DESCRIPTION OF THE TASK: Leaving out every picture, retype the lines below from the top through the one that contains "scn.camera = camo".

DATASET CONTENT:
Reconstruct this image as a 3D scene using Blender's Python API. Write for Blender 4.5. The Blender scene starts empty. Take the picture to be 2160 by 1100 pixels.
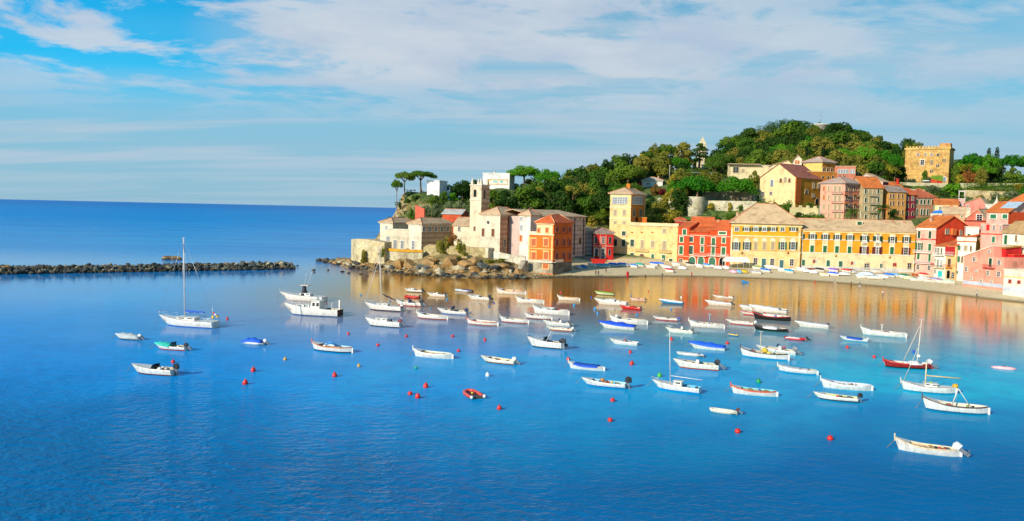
# Fishing bay with moored boats, breakwater, beach front and wooded headland.
WAVE = 0.08
SKY_T = (0.08, 0.95, 1.3)
HZ = (3.1, 5.0, 6.6); VL = (3.7, 5.4, 6.9); ST_ = (4.6, 5.9, 7.1); CL = (6.0, 6.7, 7.5)
CLD = (0.0, 0.0)
SUN_E = 5.0; EXPO = 0.0
import bpy, math, random, bmesh
import numpy as np
from mathutils import Vector, Matrix, noise
R = math.radians
PI = math.pi
random.seed(7)
scn = bpy.context.scene
COL = scn.collection
# ------------------------------------------------------------------ camera
F, CX, CY, CAMH = 1750.0, 1080.0, 550.0, 20.0
PITCH = math.atan(106.3 / F)
ROLL = R(1.25)
ROT = Matrix.Rotation(PI/2 - PITCH, 3, 'X') @ Matrix.Rotation(ROLL, 3, 'Z')
cam = bpy.data.cameras.new('camera')
cam.sensor_width = 36; cam.lens = 36 * F / 2160; cam.clip_end = 90000; cam.clip_start = 0.5
camo = bpy.data.objects.new('camera', cam); COL.objects.link(camo)
camo.matrix_world = Matrix.Translation((0, 0, CAMH)) @ ROT.to_4x4()
scn.camera = camo

def ray(px, py): return ROT @ Vector(((px - CX) / F, -(py - CY) / F, -1.0))
def atY(px, py, Y):
    d = ray(px, py); t = Y / d.y
    return Vector((d.x*t, Y, CAMH + d.z*t))
def atZ(px, py, z):
    d = ray(px, py); t = (z - CAMH) / d.z
    return Vector((d.x*t, d.y*t, z))
def proj(p):
    q = ROT.transposed() @ (Vector(p) - Vector((0, 0, CAMH)))
    return (CX + F*q.x/-q.z, CY - F*q.y/-q.z)
def hit2d(P, u, px, py):
    d = ray(px, py)
    det = u[0]*(-d.y) + d.x*u[1]
    return ((-P[0])*(-d.y) + d.x*(-P[1])) / det      # P + s*u lies on the vertical plane of the ray

# ------------------------------------------------------------------ tagging
def tag(o, label=None, cat=None, group=None, kind=None):
    if label: o['label'] = label
    if cat: o['category'] = cat
    if group: o['group'] = group
    if kind: o['kind'] = kind
    return o
def empty(name, loc=(0, 0, 0), rz=0.0, label=None, cat=None, group=None):
    o = bpy.data.objects.new(name, None); COL.objects.link(o)
    o.empty_display_size = 0.3
    o.location = loc; o.rotation_euler = (0, 0, rz)
    return tag(o, label, cat, group)
def link(name, me, parent=None, loc=(0, 0, 0), rot=(0, 0, 0), sc=None):
    o = bpy.data.objects.new(name, me); COL.objects.link(o)
    if parent: o.parent = parent
    o.location = loc; o.rotation_euler = rot
    if sc is not None: o.scale = sc if hasattr(sc, '__len__') else (sc, sc, sc)
    return o

# ------------------------------------------------------------------ colours and materials
def s2l(c): return c/12.92 if c <= 0.04045 else ((c+0.055)/1.055)**2.4
def hexc(h, k=1.0):
    h = h.lstrip('#')
    return tuple(min(1, s2l(int(h[i:i+2], 16)/255)*k) for i in (0, 2, 4)) + (1.0,)
_M = {}
def N(nt, t, **kw):
    n = nt.nodes.new(t)
    for k, v in kw.items():
        if k.startswith('_'): setattr(n, k[1:], v)
        else: n.inputs[k.replace('__', ' ')].default_value = v
    return n
def newmat(name):
    m = bpy.data.materials.new(name); m.use_nodes = True
    nt = m.node_tree
    b = nt.nodes['Principled BSDF']
    return m, nt, b
def mixc(nt, fac, a, b, blend='MIX'):
    n = nt.nodes.new('ShaderNodeMix'); n.data_type = 'RGBA'; n.blend_type = blend
    for sock, v in ((n.inputs[0], fac), (n.inputs[6], a), (n.inputs[7], b)):
        if hasattr(v, 'is_output') or isinstance(v, bpy.types.NodeSocket): nt.links.new(v, sock)
        else: sock.default_value = v
    return n.outputs[2]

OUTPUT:
Reconstruct this image as a 3D scene using Blender's Python API. Write for Blender 4.5. The Blender scene starts empty. Take the picture to be 2160 by 1100 pixels.
# Fishing bay with moored boats, breakwater, beach front and wooded headland.
WAVE = 0.08
SKY_T = (0.08, 0.95, 1.3)
HZ = (3.1, 5.0, 6.6); VL = (3.7, 5.4, 6.9); ST_ = (4.6, 5.9, 7.1); CL = (6.0, 6.7, 7.5)
CLD = (0.0, 0.0)
SUN_E = 5.0; EXPO = 0.0
import bpy, math, random, bmesh
import numpy as np
from mathutils import Vector, Matrix, noise
R = math.radians
PI = math.pi
random.seed(7)
scn = bpy.context.scene
COL = scn.collection
# ------------------------------------------------------------------ camera
F, CX, CY, CAMH = 1750.0, 1080.0, 550.0, 20.0
PITCH = math.atan(106.3 / F)
ROLL = R(1.25)
ROT = Matrix.Rotation(PI/2 - PITCH, 3, 'X') @ Matrix.Rotation(ROLL, 3, 'Z')
cam = bpy.data.cameras.new('camera')
cam.sensor_width = 36; cam.lens = 36 * F / 2160; cam.clip_end = 90000; cam.clip_start = 0.5
camo = bpy.data.objects.new('camera', cam); COL.objects.link(camo)
camo.matrix_world = Matrix.Translation((0, 0, CAMH)) @ ROT.to_4x4()
scn.camera = camo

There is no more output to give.